Problem details: Look through the data below. Collect every line where the word "picture" occurs.

+++

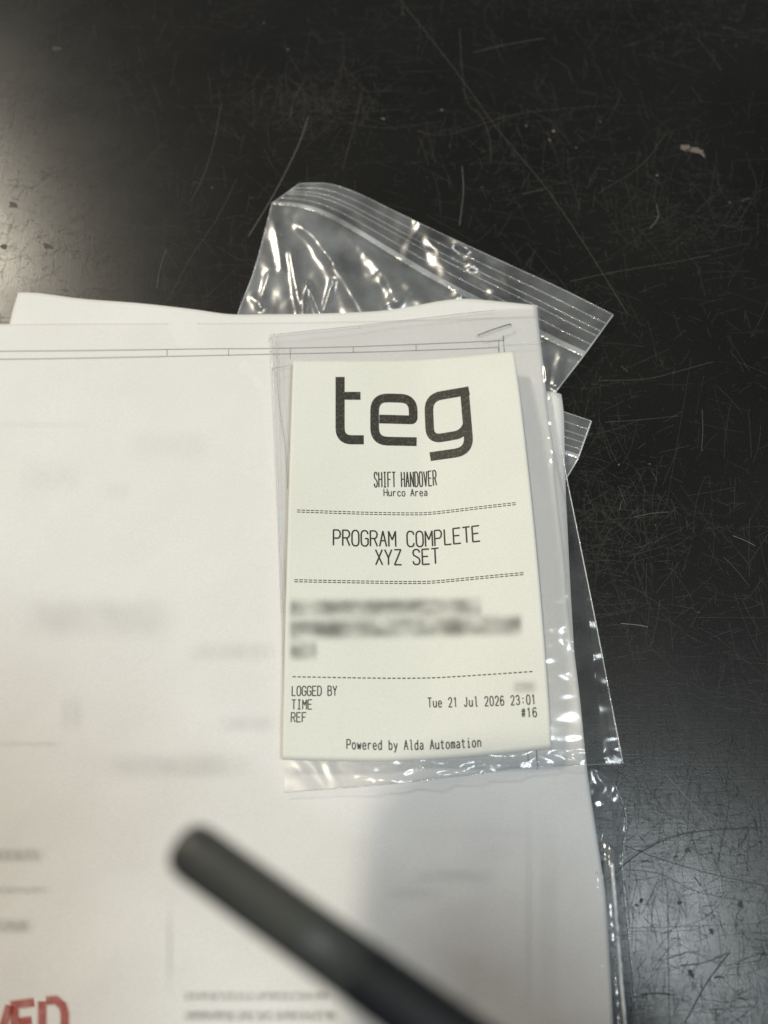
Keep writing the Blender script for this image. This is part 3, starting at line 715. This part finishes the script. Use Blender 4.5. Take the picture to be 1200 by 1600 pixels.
def print_line(name, text, p0, p1, cap_px, weight=0.62, fill=0.74):
    """text from photo point p0 (left end of baseline) to p1 (right end), laid straight on the paper"""
    a0, b0 = rec_ab(*p0); a1, b1 = rec_ab(*p1)
    bt = rec_ab(p0[0], p0[1] - cap_px)[1]
    hb = b0 - bt
    n = len(text); adv = (a1 - a0) / (n - (1 - fill)); cw = adv * fill
    # local metric: work in metres on paper then back to a, b
    vs, fs = [], []; k = 0
    for ci, ch in enumerate(text):
        if ch == ' ': continue
        x0 = a0 + adv * ci
        for st in G[ch]:
            pl = [((x0 + cw * x / 4) * RW, -(b0 - hb * y / 6) * RL) for x, y in st]
            runs = [[pl[0]]]
            for q0, q, q1 in zip(pl, pl[1:], pl[2:]):
                runs[-1].append(q)
                if (Vector(q) - Vector(q0)).angle(Vector(q1) - Vector(q)) > 1.3: runs.append([q])
            runs[-1].append(pl[-1])
            for run in runs:
                t = []; ribbon2d(resample(run, 0.0012), weight * 0.001 * 0.45, t, fs2 := [], 0.00006)
                base = len(vs); k += 1
                vs += [(v[0] / RW, -v[1] / RL + (b1 - b0) * ((v[0] / RW - a0) / (a1 - a0)), 0.000003 * (k % 5)) for v in t]
                fs += [tuple(i + base for i in f) for f in fs2]
    return rec_mesh(name, vs, fs, M['ink'])

print_line('printed_heading', 'SHIFT HANDOVER', (585, 761), (682, 758), 23, 0.95, 0.66)
print_line('printed_area', 'Hurco Area', (600, 775), (668, 774.5), 11, 0.72, 0.74)
print_line('printed_rule', '=' * 48, (464, 803), (806, 791.5), 9.5, 0.62, 0.72)
print_line('printed_message', 'PROGRAM COMPLETE', (521, 852), (750, 845.5), 24, 1.15, 0.74)
print_line('printed_message', 'XYZ SET', (587, 882.5), (686, 880), 23.5, 1.15, 0.74)
print_line('printed_rule', '=' * 48, (460, 912), (818, 901), 9.5, 0.62, 0.72)
print_line('printed_rule', '-' * 48, (457, 1062), (832, 1054), 9.5, 0.72, 0.62)
print_line('printed_field', 'LOGGED BY', (456, 1087), (526, 1086.5), 14.5, 0.74, 0.70)
print_line('printed_field', 'TIME', (456, 1108), (487, 1108), 14.5, 0.74, 0.70)
print_line('printed_field', 'REF', (455, 1128), (478, 1128), 14.5, 0.74, 0.70)
print_line('printed_time', 'Tue 21 Jul 2026 23:01', (669, 1105), (837, 1100), 14.5, 0.74, 0.70)
print_line('printed_reference', '#16', (815, 1121), (839, 1120), 14.5, 0.74, 0.70)
print_line('printed_footer', 'Powered by Alda Automation', (542, 1170), (752, 1166.5), 14.5, 0.74, 0.70)

# the logo, traced as wide strokes with rounded corners (coordinates of the 4.615x enlargement)
def zp(x, y): return rec_ab(500 + x / 4.615, 570 + y / 4.615)
def fillet(pl, rads, n=7):
    out = [pl[0]]
    for i in range(1, len(pl) - 1):
        p0, p, p1 = Vector(pl[i - 1]), Vector(pl[i]), Vector(pl[i + 1]); r = rads[i]
        if r <= 0: out.append(tuple(p)); continue
        A = p + (p0 - p).normalized() * r; B = p + (p1 - p).normalized() * r
        for k in range(n + 1):
            t = k / n; q = A * (1 - t) ** 2 + p * 2 * t * (1 - t) + B * t * t; out.append(tuple(q))
    out.append(pl[-1]); return out
LOGO = [
 ([(145, 88), (145, 541), (316, 541)], [0, 85, 0], 66, 60),
 ([(178, 224), (292, 224)], [0, 0], 57, 57),
 ([(697, 555), (394, 549), (394, 238), (672, 243), (672, 398), (428, 391)], [0, 95, 95, 95, 18, 0], 63, 60),
 ([(794, 664), (1072, 624), (1040, 190), (784, 236), (792, 536), (1040, 500)], [0, 105, 8, 100, 95, 60], 64, 62),
]
for li, (pl, rad, w, w2) in enumerate(LOGO):
    if li == 3:
        g1 = fillet([(794, 663), (1078, 622), (1042, 192)], [0, 105, 0])
        g2 = fillet([(1042, 192), (782, 232), (794, 540), (1064, 492)], [0, 95, 85, 0])
        parts = [(g1, 64), (fillet([(1075, 187), (782, 237), (794, 540), (1030, 500), (1062, 430)], [0, 95, 85, 60, 0]), 62)]
    else: parts = [(fillet(pl, rad), w)]
    for k, (c, ww) in enumerate(parts):
        vs, fs = [], []; ribbon2d(resample(c, 14), ww, vs, fs)
        ab = [zp(v[0], v[1]) for v in vs]
        rec_mesh('logo_letter', [(p[0], p[1], 0.000004 * (li + k)) for p in ab], fs, M['logo'])

def rec_smudge(u0, v0, u1, v1, strength, words, skew=0.0):
    m = smudge_material('smeared_print', strength, (0.05, 0.05, 0.045), words, 0.72, min(0.45, 16 / (u1 - u0)))
    nu, nv = 24, 4; vs, uv = [], []
    for j in range(nv + 1):
        for i in range(nu + 1):
            u = u0 + (u1 - u0) * i / nu; v = v0 + (v1 - v0) * j / nv + skew * (u - u0)
            vs.append(rec_s(*rec_ab(u, v), 0.00005)); uv.append((i / nu, j / nv))
    fs = [(j * (nu + 1) + i, (j + 1) * (nu + 1) + i, (j + 1) * (nu + 1) + i + 1, j * (nu + 1) + i + 1) for j in range(nv) for i in range(nu)]
    link('smeared_print', vs, fs, m, receipt, uv)
rec_smudge(446, 928, 760, 974, 0.42, 9, -0.01)
rec_smudge(446, 958, 822, 1010, 0.50, 10, -0.02)
rec_smudge(446, 994, 502, 1040, 0.46, 2)
rec_smudge(795, 1058, 845, 1088, 0.26, 1.5)

# ------------------------------------------------------------------ staple
st = []
pa, pb = at(749, 521.5, 0.0085), at(798, 505, 0.0085)
for i in range(13):
    t = i / 12; p = pa.lerp(pb, t); p.z = 0.0079 + 0.0004 * math.sin(math.pi * t) ** 0.5; st.append(p)
st = [pa + Vector((-0.0004, 0.0006, -0.0016))] + st + [pb + Vector((0.0004, 0.0001, -0.0016))]
tag(tube('staple', st, 0.0002, M['steel'], None, 8), 'thin steel staple pinned slantwise through the top corner of the stack', 'staple')

# ------------------------------------------------------------------ pen
def lathe(name, prof, axis_o, axis_d, mat, parent, n=40):
    d = axis_d.normalized(); s = d.cross(Vector((0, 0, 1))).normalized(); k = s.cross(d)
    vs, fs = [], []
    for (x, r) in prof:
        for i in range(n):
            a = 2 * math.pi * i / n; vs.append(axis_o + d * x + (s * math.cos(a) + k * math.sin(a)) * r)
    for j in range(len(prof) - 1):
        for i in range(n):
            i2 = (i + 1) % n; fs.append((j * n + i, j * n + i2, (j + 1) * n + i2, (j + 1) * n + i))
    fs.append(tuple(reversed(range(n)))); fs.append(tuple((len(prof) - 1) * n + i for i in range(n)))
    return link(name, vs, fs, mat, parent)
PEN_A, PEN_B = at(287, 1320, 0.150), at(655, 1585, 0.154)
pd = (PEN_B - PEN_A).normalized()
pen = empty('pen', 'thick dark grey pen reaching in from the bottom over the sheets', 'pen')
r = 0.00345
lathe('barrel', [(-0.0005, 0.6 * r), (0, 0.82 * r), (0.0008, 0.94 * r), (0.002, r), (0.018, r), (0.0265, 1.02 * r)], PEN_A, pd, M['pen'], pen)
lathe('grip', [(0.0265, 1.021 * r), (0.0270, 1.03 * r), (0.045, 1.05 * r), (0.120, 1.06 * r), (0.174, 1.0 * r), (0.176, 0.9 * r)], PEN_A, pd, M['pencap'], pen)
lathe('nose_cone', [(0.176, 0.88 * r), (0.179, 0.75 * r), (0.186, 0.32 * r), (0.189, 0.18 * r)], PEN_A, pd, M['pen'], pen)
lathe('tip', [(0.189, 0.12 * r), (0.1915, 0.07 * r)], PEN_A, pd, M['steel'], pen)

# ------------------------------------------------------------------ the phone the picture is taken with: behind the lens, its shadow falls on the sheets
phone = empty('smartphone', 'black smartphone held above the papers just behind the picture', 'phone')
phone.location = cam.location; phone.rotation_euler = cam.rotation_euler
def rounded_slab(name, x0, x1, y0, y1, z0, z1, rad, mat):
    ring = []
    for cx, cy, a0 in ((x1 - rad, y1 - rad, 0), (x0 + rad, y1 - rad, 90), (x0 + rad, y0 + rad, 180), (x1 - rad, y0 + rad, 270)):
        ring += [(cx + rad * math.cos(R(a0 + 9 * i)), cy + rad * math.sin(R(a0 + 9 * i))) for i in range(11)]
    n_ = len(ring); cx, cy = (x0 + x1) / 2, (y0 + y1) / 2; vs, fs = [], []
    bv = min(0.0012, (z1 - z0) * 0.3)
    for z, ins in ((z0, bv), (z0 + bv, 0), (z1 - bv, 0), (z1, bv)):
        vs += [(cx + (x - cx) * (1 - ins / (x1 - cx)), cy + (y - cy) * (1 - ins / (y1 - cy)), z) for x, y in ring]
    for j in range(3):
        for i in range(n_): fs.append((j * n_ + i, j * n_ + (i + 1) % n_, (j + 1) * n_ + (i + 1) % n_, (j + 1) * n_ + i))
    fs.append(tuple(reversed(range(n_)))); fs.append(tuple(3 * n_ + i for i in range(n_)))
    return link(name, vs, fs, mat, phone, smooth=False)
M['phone'] = plain('phone_glass', (0.02, 0.02, 0.022), 0.35); M['frame'] = plain('phone_frame', (0.10, 0.10, 0.11), 0.4, 1.0)
rounded_slab('body', -0.060, 0.0125, -0.133, 0.0135, 0.014, 0.022, 0.023, M['frame'])
rounded_slab('screen', -0.0585, 0.011, -0.1315, 0.012, 0.0222, 0.0228, 0.022, M['phone'])
rounded_slab('camera_plate', -0.027, 0.010, -0.026, 0.011, 0.0122, 0.0138, 0.009, M['phone'])
for lx, ly in ((0.0, 0.0), (-0.0, -0.018), (-0.018, -0.009)):
    rounded_slab('lens_ring', lx - 0.0065, lx + 0.0065, ly - 0.0065, ly + 0.0065, 0.0105, 0.0120, 0.0064, M['frame'])

# ------------------------------------------------------------------ the hand that holds the pen (below the frame; its shadow falls on the sheets)
def capsule(vs, fs, p, q, r0, r1, n=14, m=5):
    d = (q - p); L = d.length; d = d.normalized()
    s_ = d.cross(Vector((0.31, 0.52, 0.8))).normalized(); k_ = s_.cross(d)
    rings = [(-r0 * math.cos(i / m * math.pi / 2), r0 * math.sin(i / m * math.pi / 2)) for i in range(1, m + 1)] + \
            [(L + r1 * math.sin(i / m * math.pi / 2), r1 * math.cos(i / m * math.pi / 2)) for i in range(0, m)]
    b0 = len(vs)
    vs.append(p - d * r0)
    for x, rr in rings:
        for i in range(n):
            a = 2 * math.pi * i / n; vs.append(p + d * x + (s_ * math.cos(a) + k_ * math.sin(a)) * rr)
    vs.append(q + d * r1); e = len(vs) - 1
    for i in range(n): fs.append((b0, b0 + 1 + (i + 1) % n, b0 + 1 + i)); fs.append((e, e - n + i, e - n + (i + 1) % n))
    for j in range(len(rings) - 1):
        for i in range(n):
            i2 = (i + 1) % n; o = b0 + 1 + j * n; fs.append((o + i, o + i2, o + n + i2, o + n + i))
GR = PEN_A + pd * 0.138
side = pd.cross(Vector((0, 0, 1))).normalized()             # towards the wrist: down and to the left of the pen
fdir = (side + pd * 0.45 + Vector((0, 0, 0.10))).normalized(); ndir = pd.cross(fdir).normalized()
if ndir.z < 0: ndir = -ndir
def hp(f, n_, d): return GR + fdir * f + ndir * n_ + pd * d
vs, fs = [], []
for k, (d0, sc) in enumerate(((-0.031, 0.97), (-0.010, 1.04), (0.011, 1.0), (0.030, 0.86))):
    r1, r2, r3 = 0.0098 * sc, 0.0090 * sc, 0.0080 * sc
    pts = [hp(0.020, 0.026 * sc, d0 * 0.95), hp(-0.020 * sc, 0.0235 * sc, d0), hp(-0.0235 * sc, -0.004, d0), hp(-0.002, -0.0155, d0 * 0.95 + 0.001)]
    capsule(vs, fs, pts[0], pts[1], r1 * 1.08, r1); capsule(vs, fs, pts[1], pts[2], r1, r2); capsule(vs, fs, pts[2], pts[3], r2, r3)
    capsule(vs, fs, pts[0], hp(0.090, 0.008, d0 * 0.55), r1 * 1.15, 0.0145)
    capsule(vs, fs, hp(0.022, 0.004, d0 * 0.95), hp(0.085, 0.000, d0 * 0.55), 0.0125, 0.014)
capsule(vs, fs, hp(0.085, 0.0, -0.022), hp(0.045, -0.008, -0.036), 0.0145, 0.0135)
capsule(vs, fs, hp(0.045, -0.008, -0.036), hp(0.012, -0.020, -0.040), 0.0130, 0.0105)
capsule(vs, fs, hp(0.012, -0.020, -0.040), hp(-0.016, -0.024, -0.026), 0.0102, 0.0085)
capsule(vs, fs, hp(0.082, 0.004, -0.013), hp(0.150, 0.004, -0.010), 0.0200, 0.0225); capsule(vs, fs, hp(0.082, 0.004, 0.011), hp(0.150, 0.004, 0.010), 0.0190, 0.0225)
capsule(vs, fs, hp(0.150, 0.004, 0), hp(0.330, 0.010, 0), 0.0290, 0.0400)
M['skin'] = plain('skin', (0.46, 0.27, 0.19), 0.5, 0, 0.3, 900)
hand = link('hand', vs, fs, M['skin'])
tag(hand, 'bare hand closed round the dark pen just below the frame', 'hand')
md = hand.modifiers.new('one_surface', 'REMESH'); md.mode = 'VOXEL'; md.voxel_size = 0.0016; md.use_smooth_shade = True
md = hand.modifiers.new('soften', 'SMOOTH'); md.factor = 0.5; md.iterations = 7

+++

Result:
Keep writing the Blender script for this image. This is part 3, starting at line 715. This part finishes the script. Use Blender 4.5. Take the picture to be 1200 by 1600 pixels.
# ------------------------------------------------------------------ the phone the picture is taken with: behind the lens, its shadow falls on the sheets
phone = empty('smartphone', 'black smartphone held above the papers just behind the picture', 'phone')